======== Records provided ========
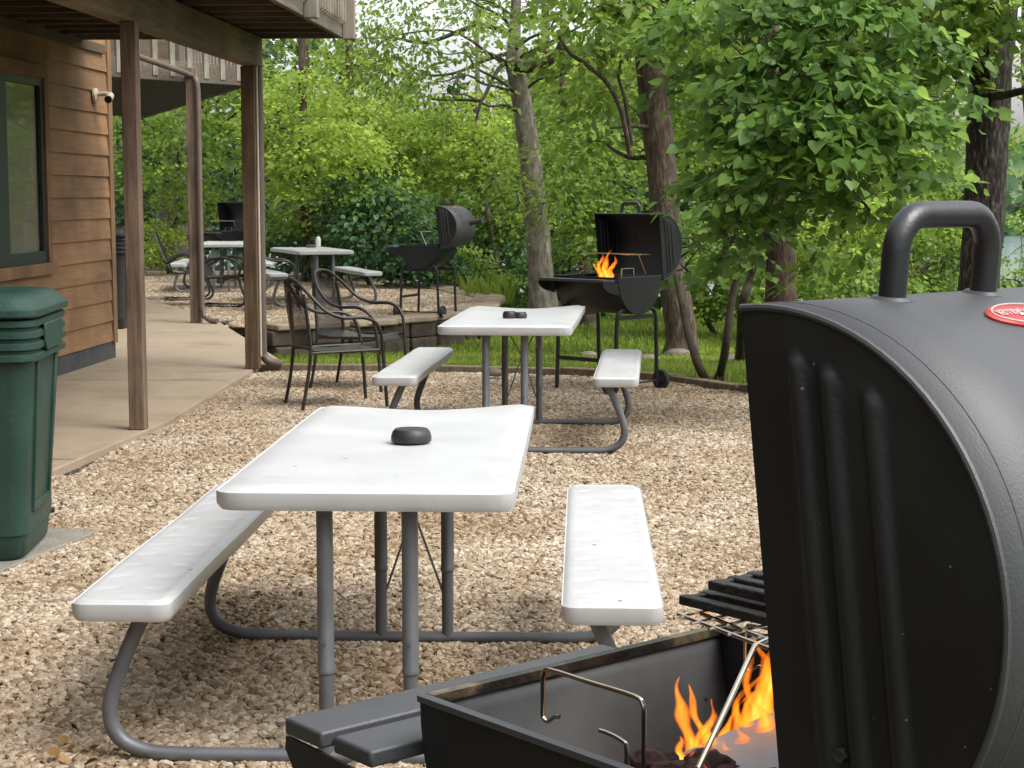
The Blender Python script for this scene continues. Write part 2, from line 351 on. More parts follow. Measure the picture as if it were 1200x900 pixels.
def rrect(w, d, r, z, n=5, cx=0, cy=0):    # rounded rectangle section
    pts = []
    for qx, qy, a0 in ((1,1,0),(-1,1,90),(-1,-1,180),(1,-1,270)):
        for k in range(n+1):
            a = R(a0 + 90*k/n); pts.append((cx + qx*(w/2-r) + r*math.cos(a), cy + qy*(d/2-r) + r*math.sin(a), z))
    return pts

# ------------------------------------------------------------------ terrain height
def hgt(x, y):
    if y < 14.2: return 0.0
    h = -.38*min(1, (y-14.2)/5.5)
    if y > 27: h -= (y-27)*.16
    if y > 55: h = -.38 - 28*.16
    return h
def build_ground():
    xs = np.concatenate([np.linspace(-900,-60,8), np.linspace(-50,50,80), np.linspace(60,900,8)])
    ys = np.concatenate([np.linspace(-60,-2,6), np.linspace(0,60,90), np.array([75,100,160,260,420,700,1200,1900])])
    mb = MB(); P = []
    for x in xs:
        row = []
        for y in ys:
            z = hgt(x, y) - .06
            if 16 < y < 60: z += .05*math.sin(x*1.3+y*.7)*math.cos(y*.9-x*.4)
            if y >= 1200: z = 35 + 12*math.sin(x*.004)
            row.append((float(x), float(y), float(z)))
        P.append(row)
    mb.grid([list(r) for r in P])
    # flip so normals look up
    mb.f = [f[::-1] for f in mb.f]
    tag(mb.build('ground', M['lawn']), kind='structure')
build_ground()
w = MB(); w.grid([[(x, y, -4.3) for y in (48, 300, 1100)][::-1] for x in (-900, 900)])
w.f = [f for f in w.f]; tag(w.build('lake_water', M['water'], smooth=False), kind='structure')

# gravel beds
SLAB = [(-2.40,8.97),(-2.19,10.9),(-2.12,14.28),(-2.02,15.0),(-3.46,20.02),(-5.05,23.82)]
pad = [(-2.2,0.3),(7.5,0.3),(7.5,9.5),(3.6,11.6),(1.72,12.86),(1.29,13.6),(.42,14.08),(-.64,14.35),(-2.12,14.55),(-2.19,14.28),(-2.35,11.4),(-2.43,8.97),(-2.6,5.5),(-3.3,5.4),(-3.3,.3)]
EDGE = [(-2.1,14.42),(-.64,14.36),(.42,14.10),(1.29,13.55),(1.72,12.88),(3.6,11.6),(7.5,9.5)]
NEAR = [G(250,377),G(310,385),G(400,380),G(500,373),G(560,362),G(572,350)]
FAR = [G(560,349),G(520,340),G(440,330),G(380,322),G(310,317),G(150,314)]
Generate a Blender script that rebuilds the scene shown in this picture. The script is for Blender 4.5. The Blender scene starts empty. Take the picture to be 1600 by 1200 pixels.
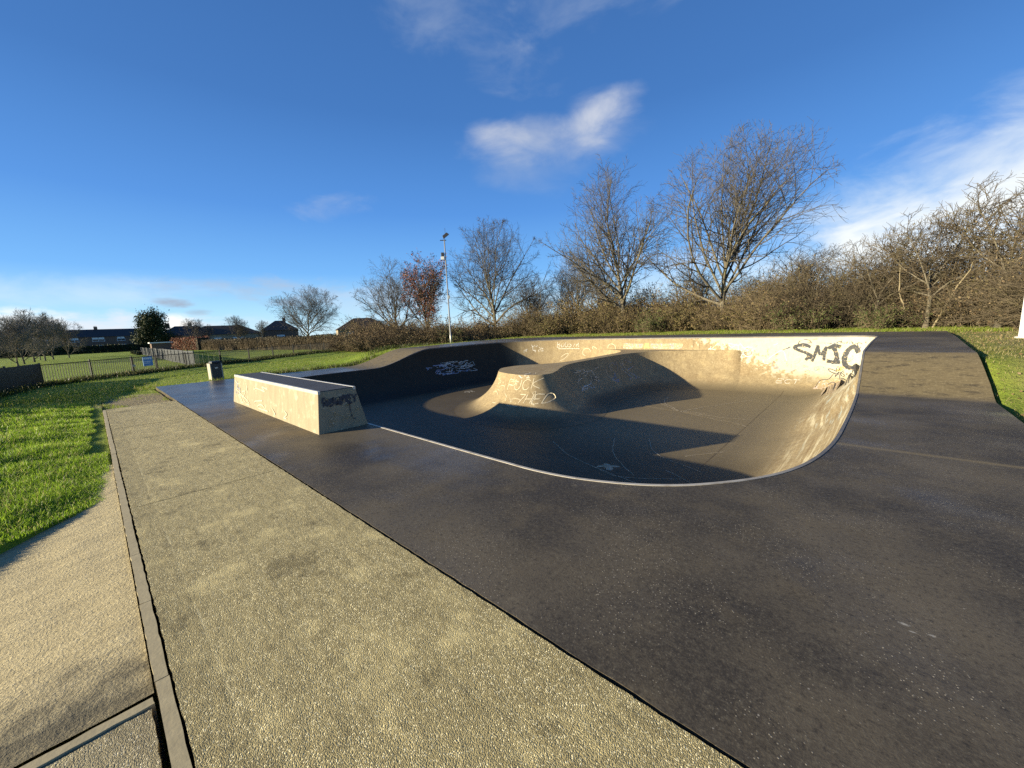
========
## Request
Repeat the entries exactly and keep the pictures out of the copy.

## Exercise solution
The Blender Python script for this scene continues. Write part 2, from line 351 on. More parts follow. Measure the picture as if it were 1200x900 pixels.
def rrect(w, d, r, z, n=5, cx=0, cy=0):    # rounded rectangle section
    pts = []
    for qx, qy, a0 in ((1,1,0),(-1,1,90),(-1,-1,180),(1,-1,270)):
        for k in range(n+1):
            a = R(a0 + 90*k/n); pts.append((cx + qx*(w/2-r) + r*math.cos(a), cy + qy*(d/2-r) + r*math.sin(a), z))
    return pts

# ------------------------------------------------------------------ terrain height
def hgt(x, y):
    if y < 14.2: return 0.0
    h = -.38*min(1, (y-14.2)/5.5)
    if y > 27: h -= (y-27)*.16
    if y > 55: h = -.38 - 28*.16
    return h
def build_ground():
    xs = np.concatenate([np.linspace(-900,-60,8), np.linspace(-50,50,80), np.linspace(60,900,8)])
    ys = np.concatenate([np.linspace(-60,-2,6), np.linspace(0,60,90), np.array([75,100,160,260,420,700,1200,1900])])
    mb = MB(); P = []
    for x in xs:
        row = []
        for y in ys:
            z = hgt(x, y) - .06
            if 16 < y < 60: z += .05*math.sin(x*1.3+y*.7)*math.cos(y*.9-x*.4)
            if y >= 1200: z = 35 + 12*math.sin(x*.004)
            row.append((float(x), float(y), float(z)))
        P.append(row)
    mb.grid([list(r) for r in P])
    # flip so normals look up
    mb.f = [f[::-1] for f in mb.f]
    tag(mb.build('ground', M['lawn']), kind='structure')
build_ground()
w = MB(); w.grid([[(x, y, -4.3) for y in (48, 300, 1100)][::-1] for x in (-900, 900)])
w.f = [f for f in w.f]; tag(w.build('lake_water', M['water'], smooth=False), kind='structure')

# gravel beds
SLAB = [(-2.40,8.97),(-2.19,10.9),(-2.12,14.28),(-2.02,15.0),(-3.46,20.02),(-5.05,23.82)]
pad = [(-2.2,0.3),(7.5,0.3),(7.5,9.5),(3.6,11.6),(1.72,12.86),(1.29,13.6),(.42,14.08),(-.64,14.35),(-2.12,14.55),(-2.19,14.28),(-2.35,11.4),(-2.43,8.97),(-2.6,5.5),(-3.3,5.4),(-3.3,.3)]
EDGE = [(-2.1,14.42),(-.64,14.36),(.42,14.10),(1.29,13.55),(1.72,12.88),(3.6,11.6),(7.5,9.5)]
NEAR = [G(250,377),G(310,385),G(400,380),G(500,373),G(560,362),G(572,350)]
FAR = [G(560,349),G(520,340),G(440,330),G(380,322),G(310,317),G(150,314)]
Generate a Blender script that rebuilds the scene shown in this picture. The script is for Blender 4.5. The Blender scene starts empty. Take the picture to be 1600 by 1200 pixels.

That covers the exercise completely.